【+2】腹の傷

余り類例も聞いた記憶がないような、不思議な怪異譚である。
単に異様な傷が浮かび上がっただけではなく、一時的ではあるにせよ自分以外の家族がその傷についての記憶を有していたというところに異常さを感じる。
ある種の“異界”に体験者がはまりこんだのではないかという判断をしたい(ただし学校に行ってからも傷が存在しているのだから、厳密な“異界”とは言いきれない、ある意味カテゴライズすら不能な強烈な怪異であると言うべきかもしれない)。
仮にこの作品を一つの“異界体験”と捉えた場合、異界の時空における体験を徹底的に書き記す必要性があると思うのだが、残念ながらその点で言うと、この作品はまだ不完全という印象が強い。
例えば問題の傷であるが“鉈で切った”とあっても、その具体的な傷の様子が分からないために、ディテールに欠けるというように感じる(授業中に服の上から触って傷を確かめていたと書いているから、相当はっきりした傷だろうと推測できるのだが、何か明確なイメージにまで繋がらないのである)。
また、家族の傷に対する証言で異常な状況になっているのは分かるのだが、それ以外のディテール、例えば家族の行動などが記述されていないために、これも厳しい言い方をすれば“かつがれているのではないか”という印象をどうしても拭い去ることが出来なかった。
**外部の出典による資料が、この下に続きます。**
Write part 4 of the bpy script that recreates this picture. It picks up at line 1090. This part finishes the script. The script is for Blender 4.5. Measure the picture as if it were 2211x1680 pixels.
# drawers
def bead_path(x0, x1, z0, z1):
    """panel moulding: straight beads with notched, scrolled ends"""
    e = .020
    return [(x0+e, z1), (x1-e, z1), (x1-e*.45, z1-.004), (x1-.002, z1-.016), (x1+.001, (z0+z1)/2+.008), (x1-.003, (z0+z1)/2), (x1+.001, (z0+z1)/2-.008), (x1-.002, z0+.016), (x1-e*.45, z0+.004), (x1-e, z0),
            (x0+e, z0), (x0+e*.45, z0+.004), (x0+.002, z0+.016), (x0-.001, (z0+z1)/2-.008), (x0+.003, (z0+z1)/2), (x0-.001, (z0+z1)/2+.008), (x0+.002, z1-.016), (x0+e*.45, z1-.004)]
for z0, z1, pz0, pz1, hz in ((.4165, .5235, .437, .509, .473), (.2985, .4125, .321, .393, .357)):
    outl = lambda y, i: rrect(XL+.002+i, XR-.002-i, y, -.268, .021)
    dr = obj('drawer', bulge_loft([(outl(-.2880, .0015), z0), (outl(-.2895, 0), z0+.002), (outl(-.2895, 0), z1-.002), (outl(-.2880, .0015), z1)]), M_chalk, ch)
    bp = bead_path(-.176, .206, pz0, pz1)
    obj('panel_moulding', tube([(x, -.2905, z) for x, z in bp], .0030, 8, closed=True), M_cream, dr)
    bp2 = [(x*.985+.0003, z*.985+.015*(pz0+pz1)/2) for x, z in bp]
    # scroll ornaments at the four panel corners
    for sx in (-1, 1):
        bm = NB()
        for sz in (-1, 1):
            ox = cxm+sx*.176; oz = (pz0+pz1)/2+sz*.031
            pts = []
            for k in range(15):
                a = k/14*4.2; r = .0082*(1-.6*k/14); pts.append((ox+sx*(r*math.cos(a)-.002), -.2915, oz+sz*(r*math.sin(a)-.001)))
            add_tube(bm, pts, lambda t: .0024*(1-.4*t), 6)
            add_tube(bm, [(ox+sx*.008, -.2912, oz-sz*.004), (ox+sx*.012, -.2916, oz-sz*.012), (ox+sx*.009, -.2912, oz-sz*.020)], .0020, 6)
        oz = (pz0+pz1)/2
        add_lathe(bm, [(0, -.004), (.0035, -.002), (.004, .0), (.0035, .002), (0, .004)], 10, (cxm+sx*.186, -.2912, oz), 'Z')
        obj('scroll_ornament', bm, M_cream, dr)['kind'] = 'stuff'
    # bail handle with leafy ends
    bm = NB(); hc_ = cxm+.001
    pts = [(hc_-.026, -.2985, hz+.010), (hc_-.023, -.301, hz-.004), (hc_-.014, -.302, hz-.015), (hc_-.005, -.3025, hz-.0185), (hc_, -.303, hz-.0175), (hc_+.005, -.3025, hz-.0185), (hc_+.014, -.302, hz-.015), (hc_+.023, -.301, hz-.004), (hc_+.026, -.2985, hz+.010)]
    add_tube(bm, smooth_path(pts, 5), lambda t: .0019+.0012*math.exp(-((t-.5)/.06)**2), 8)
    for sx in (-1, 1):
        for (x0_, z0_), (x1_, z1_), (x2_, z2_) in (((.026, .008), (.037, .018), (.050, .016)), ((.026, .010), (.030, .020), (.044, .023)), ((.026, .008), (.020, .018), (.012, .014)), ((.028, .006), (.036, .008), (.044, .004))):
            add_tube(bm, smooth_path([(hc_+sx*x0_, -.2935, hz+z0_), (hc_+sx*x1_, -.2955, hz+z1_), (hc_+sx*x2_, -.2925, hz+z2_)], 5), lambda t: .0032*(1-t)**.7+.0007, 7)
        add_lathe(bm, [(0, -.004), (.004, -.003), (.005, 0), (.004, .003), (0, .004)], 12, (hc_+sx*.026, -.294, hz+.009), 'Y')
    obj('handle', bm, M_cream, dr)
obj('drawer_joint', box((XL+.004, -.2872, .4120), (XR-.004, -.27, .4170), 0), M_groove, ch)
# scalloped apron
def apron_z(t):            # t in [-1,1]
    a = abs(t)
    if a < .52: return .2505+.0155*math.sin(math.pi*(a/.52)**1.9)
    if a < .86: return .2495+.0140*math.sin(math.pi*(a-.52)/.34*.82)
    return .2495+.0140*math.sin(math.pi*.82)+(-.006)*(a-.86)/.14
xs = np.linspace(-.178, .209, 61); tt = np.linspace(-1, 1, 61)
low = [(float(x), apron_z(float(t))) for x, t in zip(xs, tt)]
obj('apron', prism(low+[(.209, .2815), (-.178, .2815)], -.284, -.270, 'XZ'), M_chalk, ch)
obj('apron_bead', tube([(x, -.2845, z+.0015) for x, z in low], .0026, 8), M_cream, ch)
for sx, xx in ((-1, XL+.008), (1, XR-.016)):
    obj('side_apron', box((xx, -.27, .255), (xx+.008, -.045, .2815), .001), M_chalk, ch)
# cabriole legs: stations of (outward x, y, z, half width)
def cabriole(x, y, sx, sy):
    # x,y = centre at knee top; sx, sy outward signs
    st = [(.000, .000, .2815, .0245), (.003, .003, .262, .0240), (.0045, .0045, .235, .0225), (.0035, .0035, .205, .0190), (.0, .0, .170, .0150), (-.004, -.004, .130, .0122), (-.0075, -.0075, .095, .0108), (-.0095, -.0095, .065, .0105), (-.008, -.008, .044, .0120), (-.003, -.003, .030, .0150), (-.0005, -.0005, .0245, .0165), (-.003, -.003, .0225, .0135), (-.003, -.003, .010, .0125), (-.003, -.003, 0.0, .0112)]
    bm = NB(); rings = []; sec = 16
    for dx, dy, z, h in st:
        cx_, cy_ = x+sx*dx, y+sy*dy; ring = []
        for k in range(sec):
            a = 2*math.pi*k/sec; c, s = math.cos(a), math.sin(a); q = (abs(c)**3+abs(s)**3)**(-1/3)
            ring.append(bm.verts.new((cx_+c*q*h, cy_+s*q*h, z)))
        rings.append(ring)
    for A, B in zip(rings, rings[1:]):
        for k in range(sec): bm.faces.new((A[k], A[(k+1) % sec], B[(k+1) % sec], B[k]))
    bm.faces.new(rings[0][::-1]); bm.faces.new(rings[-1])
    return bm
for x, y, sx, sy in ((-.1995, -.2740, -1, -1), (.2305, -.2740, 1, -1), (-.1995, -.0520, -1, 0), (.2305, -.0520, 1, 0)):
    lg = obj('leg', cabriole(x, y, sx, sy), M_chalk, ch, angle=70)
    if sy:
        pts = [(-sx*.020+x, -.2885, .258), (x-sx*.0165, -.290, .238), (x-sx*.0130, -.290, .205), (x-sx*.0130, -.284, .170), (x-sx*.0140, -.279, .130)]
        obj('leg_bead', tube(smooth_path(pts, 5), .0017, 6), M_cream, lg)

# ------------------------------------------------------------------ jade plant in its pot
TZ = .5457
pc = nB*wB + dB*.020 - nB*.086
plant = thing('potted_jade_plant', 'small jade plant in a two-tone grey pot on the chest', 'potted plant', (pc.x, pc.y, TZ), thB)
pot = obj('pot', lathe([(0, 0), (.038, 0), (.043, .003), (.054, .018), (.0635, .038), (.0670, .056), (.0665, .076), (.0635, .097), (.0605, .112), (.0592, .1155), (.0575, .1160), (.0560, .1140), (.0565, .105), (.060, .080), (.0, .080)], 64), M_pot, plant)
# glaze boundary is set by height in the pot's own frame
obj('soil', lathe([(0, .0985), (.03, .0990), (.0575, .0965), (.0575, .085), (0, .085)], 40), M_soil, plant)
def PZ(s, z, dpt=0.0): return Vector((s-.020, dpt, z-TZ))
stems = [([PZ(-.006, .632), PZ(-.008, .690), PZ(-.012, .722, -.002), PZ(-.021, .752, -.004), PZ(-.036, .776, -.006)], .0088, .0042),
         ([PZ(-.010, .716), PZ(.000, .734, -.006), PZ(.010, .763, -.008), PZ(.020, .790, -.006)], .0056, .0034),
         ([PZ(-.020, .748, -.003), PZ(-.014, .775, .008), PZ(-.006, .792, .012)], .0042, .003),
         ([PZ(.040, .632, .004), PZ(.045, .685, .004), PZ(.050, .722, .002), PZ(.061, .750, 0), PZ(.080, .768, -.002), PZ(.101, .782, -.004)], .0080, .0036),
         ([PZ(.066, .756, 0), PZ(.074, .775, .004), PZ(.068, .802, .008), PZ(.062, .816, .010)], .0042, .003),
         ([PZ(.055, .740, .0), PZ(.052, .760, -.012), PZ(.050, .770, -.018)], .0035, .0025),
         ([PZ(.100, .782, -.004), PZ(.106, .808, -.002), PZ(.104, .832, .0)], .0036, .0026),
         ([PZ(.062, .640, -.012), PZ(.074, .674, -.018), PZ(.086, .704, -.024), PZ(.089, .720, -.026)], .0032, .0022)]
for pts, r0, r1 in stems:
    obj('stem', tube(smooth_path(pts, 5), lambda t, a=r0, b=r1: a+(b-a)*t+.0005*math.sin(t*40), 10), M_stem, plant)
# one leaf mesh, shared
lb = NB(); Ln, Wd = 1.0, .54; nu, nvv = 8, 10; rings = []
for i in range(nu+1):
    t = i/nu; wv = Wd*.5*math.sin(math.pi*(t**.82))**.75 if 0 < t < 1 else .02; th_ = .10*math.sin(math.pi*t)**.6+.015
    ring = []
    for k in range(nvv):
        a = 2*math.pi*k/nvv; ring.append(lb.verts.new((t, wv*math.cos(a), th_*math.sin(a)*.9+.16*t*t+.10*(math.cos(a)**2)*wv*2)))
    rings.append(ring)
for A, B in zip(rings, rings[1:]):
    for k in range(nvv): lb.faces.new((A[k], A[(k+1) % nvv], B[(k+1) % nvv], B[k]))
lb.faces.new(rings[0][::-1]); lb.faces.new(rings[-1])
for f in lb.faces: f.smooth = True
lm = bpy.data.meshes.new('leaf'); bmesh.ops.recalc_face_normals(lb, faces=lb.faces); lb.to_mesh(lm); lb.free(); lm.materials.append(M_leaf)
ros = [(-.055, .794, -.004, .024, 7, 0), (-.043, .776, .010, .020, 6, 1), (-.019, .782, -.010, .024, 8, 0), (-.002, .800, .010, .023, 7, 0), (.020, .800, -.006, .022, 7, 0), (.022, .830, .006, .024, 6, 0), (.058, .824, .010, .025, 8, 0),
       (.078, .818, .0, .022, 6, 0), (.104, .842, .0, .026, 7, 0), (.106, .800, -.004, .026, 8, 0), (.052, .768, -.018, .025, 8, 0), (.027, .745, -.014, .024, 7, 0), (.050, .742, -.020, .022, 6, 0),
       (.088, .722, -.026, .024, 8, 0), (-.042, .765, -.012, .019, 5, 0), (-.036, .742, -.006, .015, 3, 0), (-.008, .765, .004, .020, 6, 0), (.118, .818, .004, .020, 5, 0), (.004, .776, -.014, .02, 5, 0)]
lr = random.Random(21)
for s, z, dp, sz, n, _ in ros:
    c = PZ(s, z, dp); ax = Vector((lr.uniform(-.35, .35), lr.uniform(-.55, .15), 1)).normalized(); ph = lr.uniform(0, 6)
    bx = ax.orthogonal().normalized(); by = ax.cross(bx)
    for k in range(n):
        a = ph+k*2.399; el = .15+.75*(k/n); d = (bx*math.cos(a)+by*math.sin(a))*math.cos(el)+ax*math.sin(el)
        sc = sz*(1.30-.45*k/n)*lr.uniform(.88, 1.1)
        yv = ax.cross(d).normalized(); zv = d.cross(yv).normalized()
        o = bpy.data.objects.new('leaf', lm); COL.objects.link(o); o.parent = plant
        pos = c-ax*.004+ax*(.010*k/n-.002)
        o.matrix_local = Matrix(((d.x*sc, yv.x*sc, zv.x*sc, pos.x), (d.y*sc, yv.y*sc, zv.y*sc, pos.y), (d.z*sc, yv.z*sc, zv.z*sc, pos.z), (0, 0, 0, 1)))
特に前者の傷に関するディテールの不足は、この怪異の肝となる部分に直結しているので、作品そのものの説得力にも影響してしまったように感じる。
おそらく書き手としては、とんでもない状況に追い込まれてしまった体験者の狼狽ぶりに焦点を当てて作品を展開させようとし試みたのだろうと推察するのであるが、そのために怪異の客観的確証の部分をやや削り落としすぎたのではないだろうか。
もし朝のドタバタ劇の部分でもう少し事象に関するディテール(傷の様子やそれに対する家族のリアクション)が書かれていたら、なかなかの佳作に仕上がっていたと思う。
怪異の希少性は抜群であるので、そこそこのプラス評価とさせていただいた。